We describe below the structural changes that we made to facilitate Grid-Independence in GEOS–Chem. Please also see our Grid-Independent GEOS–Chem wiki page for the latest information.
Our initial preparations involved replacing F77-style legacy code with modern F90 code:
A8.2 Construction of the Chemistry Component
We began by attempting to interface GEOS–Chem's chemistry solver, photolysis, and dry deposition routines into a "Chemistry Component" that could be plugged into the GEOS–5 GCM. An initial test (using the Beijing Climate Center's GCM as a proxy) revealed several bottlenecks that we had to rectify immediately:
We modified all functions in in grid_mod.F (as well as routine GET_LOCALTIME in time_mod.F) to accept longitude, latitude, and altitude indices as inputs. In other words, functions such as GET_XMID( I ) now look like GET_XMID( I, J, L ), etc.
We moved computation of the overhead ozone columns (and interpolation to TOMS/SBUV, where that data exists) outside of FAST–J. FAST–J now accepts this as an input argument.
We introduced netCDF I/O capability into GEOS–Chem and converted several ASCII data files to netCDF. We shall continue to migrate all of GEOS–Chem's data files to netCDF, but this will be a gradual transiton.
We created a new module to read and regrid Olson land map data from its native resolution.
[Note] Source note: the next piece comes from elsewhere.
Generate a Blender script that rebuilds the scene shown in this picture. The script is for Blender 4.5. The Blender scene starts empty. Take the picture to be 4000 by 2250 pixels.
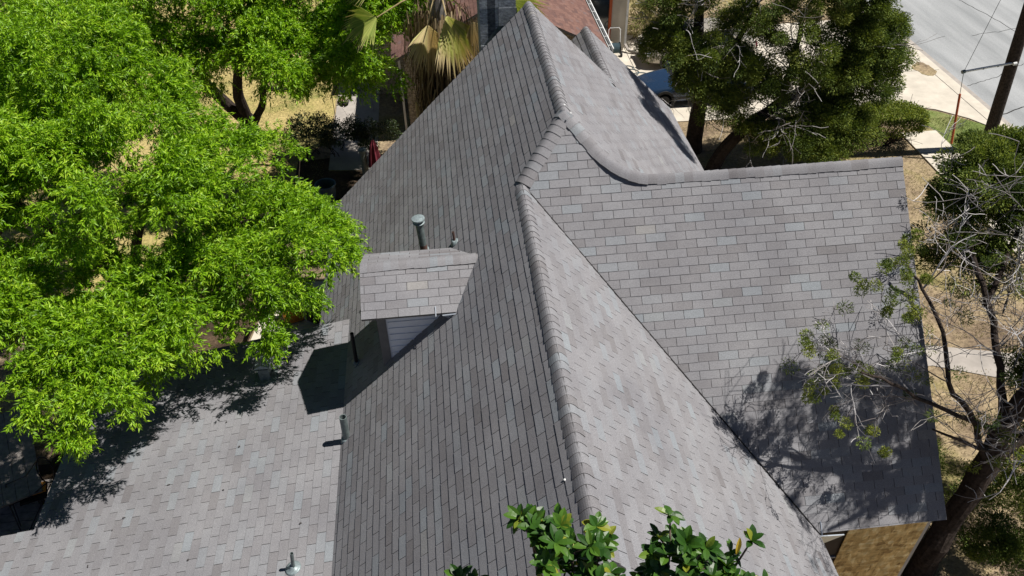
import bpy, math, random
import numpy as np
from mathutils import Vector, Matrix
C = bpy.context.scene.collection
sc = bpy.context.scene
R_ = math.radians
rng = np.random.default_rng(7)
random.seed(7)

# ------------------------------------------------------------------ camera
CAMLOC = (0, 0, 14.4)
cam = bpy.data.cameras.new('camera'); co = bpy.data.objects.new('camera', cam); C.objects.link(co)
cam.sensor_width = 36; cam.lens = 36 * 3101.6 / 4000; cam.clip_start = .1; cam.clip_end = 500
rt = Vector((0.99414003, -0.1071242, -0.0144914)); up = Vector((0.08063304, 0.64556077, 0.75944032)); fw = Vector((0.07199935, 0.75615851, -0.65041556))
co.matrix_world = Matrix(((rt.x, up.x, -fw.x, CAMLOC[0]), (rt.y, up.y, -fw.y, CAMLOC[1]), (rt.z, up.z, -fw.z, CAMLOC[2]), (0, 0, 0, 1)))
sc.camera = co
# ------------------------------------------------------------------ sky and sun
SUN = Vector((.49, -.03, .87)).normalized()
w = bpy.data.worlds.new('World'); sc.world = w; w.use_nodes = True
nt = w.node_tree; bg = nt.nodes['Background']
sky = nt.nodes.new('ShaderNodeTexSky'); sky.sky_type = 'NISHITA'; sky.sun_disc = False
sky.sun_elevation = math.asin(SUN.z); sky.sun_rotation = math.atan2(SUN.x, SUN.y)
nt.links.new(sky.outputs[0], bg.inputs[0]); bg.inputs[1].default_value = .05; sky.air_density = .4; sky.dust_density = .1
sl = bpy.data.lights.new('sun', 'SUN'); so = bpy.data.objects.new('sun', sl); C.objects.link(so)
sl.energy = 5.0; sl.angle = R_(.5); sl.color = (1, .955, .89)
so.rotation_euler = (-SUN).to_track_quat('-Z', 'Y').to_euler()
sc.view_settings.view_transform = 'Standard'; sc.view_settings.look = 'None'
sc.view_settings.exposure = .42; sc.view_settings.gamma = 1
sc.cycles.max_bounces = 6; sc.cycles.diffuse_bounces = 2; sc.cycles.transmission_bounces = 4

# ------------------------------------------------------------------ tagging helpers
def tag(o, label=None, cat=None, group=None, kind=None):
    if label: o['label'] = label
    if cat: o['category'] = cat
    if group: o['group'] = group
    if kind: o['kind'] = kind
    return o
def empty(name, loc=(0, 0, 0), **k):
    o = bpy.data.objects.new(name, None); C.objects.link(o); o.location = loc; o.empty_display_size = .2
    return tag(o, **k)
def put(o, parent):
    # parent while keeping world placement (parents are unrotated empties or meshes)
    o.parent = parent
    if parent is not None:
        p = Vector((0, 0, 0)); q = parent
        while q is not None: p += q.location; q = q.parent
        o.location = o.location - p
    return o
# ------------------------------------------------------------------ materials
def ramp(nt, cols, pos=None, interp='LINEAR'):
    r = nt.nodes.new('ShaderNodeValToRGB'); cr = r.color_ramp; cr.interpolation = interp
    n = len(cols); pos = pos or [i / (n - 1) for i in range(n)]
    cr.elements[0].position = pos[0]; cr.elements[0].color = (*cols[0], 1)
    cr.elements[1].position = pos[-1]; cr.elements[1].color = (*cols[-1], 1)
    for c, p in zip(cols[1:-1], pos[1:-1]):
        e = cr.elements.new(p); e.color = (*c, 1)
    return r
def newmat(name, rough=.8, spec=.3):
    m = bpy.data.materials.new(name); m.use_nodes = True
    b = m.node_tree.nodes['Principled BSDF']
    b.inputs['Roughness'].default_value = rough; b.inputs['Specular IOR Level'].default_value = spec
    return m, m.node_tree, b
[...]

This module can be used with both the older (1992, 0.5° x 0.5°) and newer (2001, 0.25° x 0.25°) Olson map products. This removed legacy code that relied on ASCII data input.
We created a new module to read and regrid MODIS leaf-area-index data from its native resolution (either 0.5° x 0.5° or 0.25° x 0.25°). This removed legacy code that relied on ASCII data input.
We corrected all of these issues prior to the release of v9–01–03. Please see our GEOS–Chem v9–01–03 wiki page for more details about each of these improvements.
For better compatibility with the Earth System Model Framework—which controls the flow of data between components of the GEOS–5 GCM—we have added the following structural changes into the standard GEOS–Chem code:
We have introduced new derived type objects into GEOS–Chem. These objects will render referencing data arrays via USE statements obsolete.
We now pass an argument named am_I_Root from main.F to lower level subroutines. This will allow us to restrict printing to the root CPU when we connect GEOS–Chem to the GEOS–5 GCM.
We now determine available Fortran logical unit numbers while GEOS–Chem is running rather than using fixed, pre-defined values.
A8.3 Construction of the Emissions Component
Initally, we focused on delivering the GEOS–Chem "Chemistry Component" (chemistry, photolysis, dry deposition) to NASA/GSFC for inclusion into the GEOS–5 GCM. We achieved this in June 2011. With the help of our colleagues at GSFC, we are continuing to refine the performance of the GEOS-Chem within the GEOS–5 GCM.
We also are re-engineering GEOS–Chem's emissions routines into an "Emissions Component". We have the following goals in mind:
We wish to achieve a total separation between emissions routines and chemistry routines
We wish to implement "top-down" data flow (i.e. all data enters/leaves each subroutine via the argument list, contained in derived type objects)
We wish to segregate all file I/O operations from routines in which computations are performed. This will prevent bottlenecks to parallelization.
We wish to have a flexible data structure to which we can attach emissions data, scale factors, or geographical masks.
Christoph Keller (Harvard) is currently working on this task. He has created a new emissions data structure (a "linked list") that will form the backbone of the GEOS–Chem Emissions Component. The work is ongoing.